32. As regards the Government’s reference to Article 216 of the Civil Code, the Court notes that that provision sets out the legal consequences of the invalidity of a deed. In particular, an invalid deed does not create legal consequences, except those associated with its invalidity. In the event that a deed is found to be invalid, each party is obliged to return in kind to the other party everything that it has received for the execution of that deed, or, if this is impossible, to compensate the other party for what has been received, at its value at the time of the reimbursement. Furthermore, the Court notes that, in what concerns sale contracts in particular, Article 661 of the Civil Code provides that if goods that have been sold are seized from the buyer in favour of a third party upon a court decision on grounds that arose before the sale of the goods, the buyer is entitled to receive compensation for damage from the seller, provided that the buyer did not know or could not have known about the existence of those grounds.

33. In that connection the Court notes that in the domestic proceedings the applicant argued that the State would have to reimburse him the money he had paid for the land. However, it appears that he advanced that argument in the context of the negative (financial) consequences that the State would suffer if his title were to be invalidated (see paragraph 12 above). Nevertheless, such reference suggests that the applicant was aware of the possibility of reimbursement, but he did not bring a claim in that regard in the domestic courts either in the proceedings brought against him or in a separate set of proceedings. No explanation for that failure was provided by the applicant in his observations.

34. In that connection, the Court observes that although the Government have not provided any examples of domestic case-law in support of the effectiveness of the remedial mechanism set out in Article 216 of the Civil Code, the Court has already examined cases in which that Article has been applied to the benefit of the person concerned (see Tverdokhlebova v. Ukraine, no. 15830/16, §§ 11 and 40, 16 January 2025, and, on the facts, Guminskyy v. Ukraine [Committee], no. 7210/15, § 8, 11 September 2025). Moreover, the applicant himself has not advanced any arguments to dispute the effectiveness of that mechanism. The Court notes in that connection that although some form of an “automatic” consideration of compensation matters already in the framework of the title invalidation proceedings of the kind as in the present case might have been desirable, overall, the Court has no cause to doubt the effectiveness and accessibility of the mechanism in question.

35. In the light of the above, the Court finds that it was open to the applicant to seek compensation in respect of the reclaimed land and that he has not put forward any argument showing that such compensation, if it had been duly sought, would not have been adequate (see Ibrahimbeyov and Others, cited above, §§ 56 and 60).

36. In these circumstances, seeing that the invalidation of the applicant’s title to the disputed land was necessary for the restoration of legality and that the possibility of seeking compensation for the value of the land was open to the applicant at the relevant time, the Court considers that the interference with his rights under Article 1 of Protocol No. 1 did not breach the requirement under that provision that a fair balance must be struck between the individual’s Convention rights and the public interest.

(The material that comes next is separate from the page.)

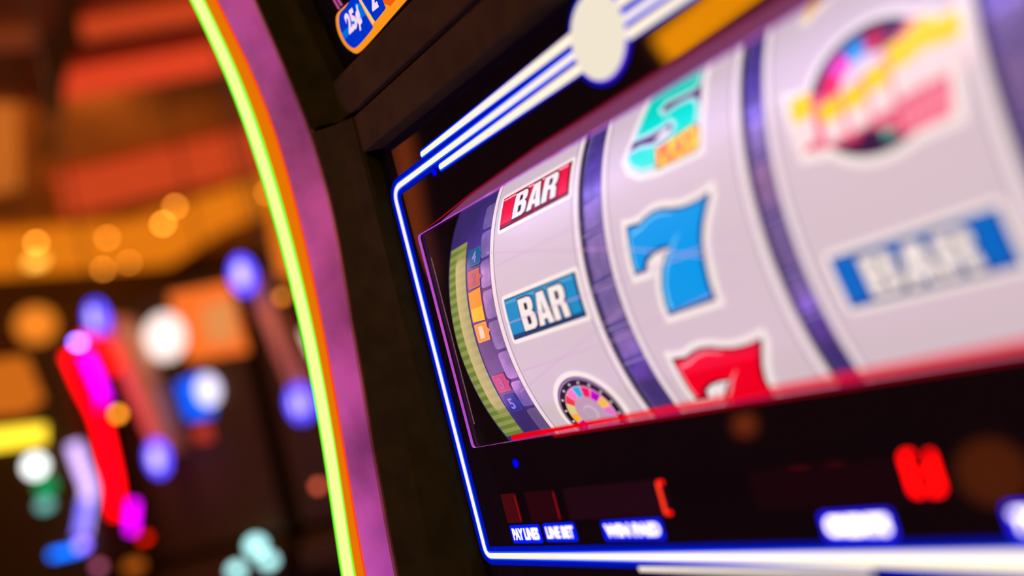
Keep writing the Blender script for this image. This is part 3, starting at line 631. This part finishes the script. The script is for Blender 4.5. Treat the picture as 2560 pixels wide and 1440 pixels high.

37. It follows that there has been no violation of Article 1 of Protocol No. 1.

FOR THESE REASONS, THE COURT, UNANIMOUSLY,

  1. Declares that Ms D.A. Zvonar has standing to pursue the proceedings before the Court in the late applicant’s stead;
  2. Declares the application admissible;
  3. Holds that there has been no violation of Article 1 of Protocol No. 1 to the Convention.

Done in English, and notified in writing on 20 November 2025, pursuant to Rule 77 §§ 2 and 3 of the Rules of Court.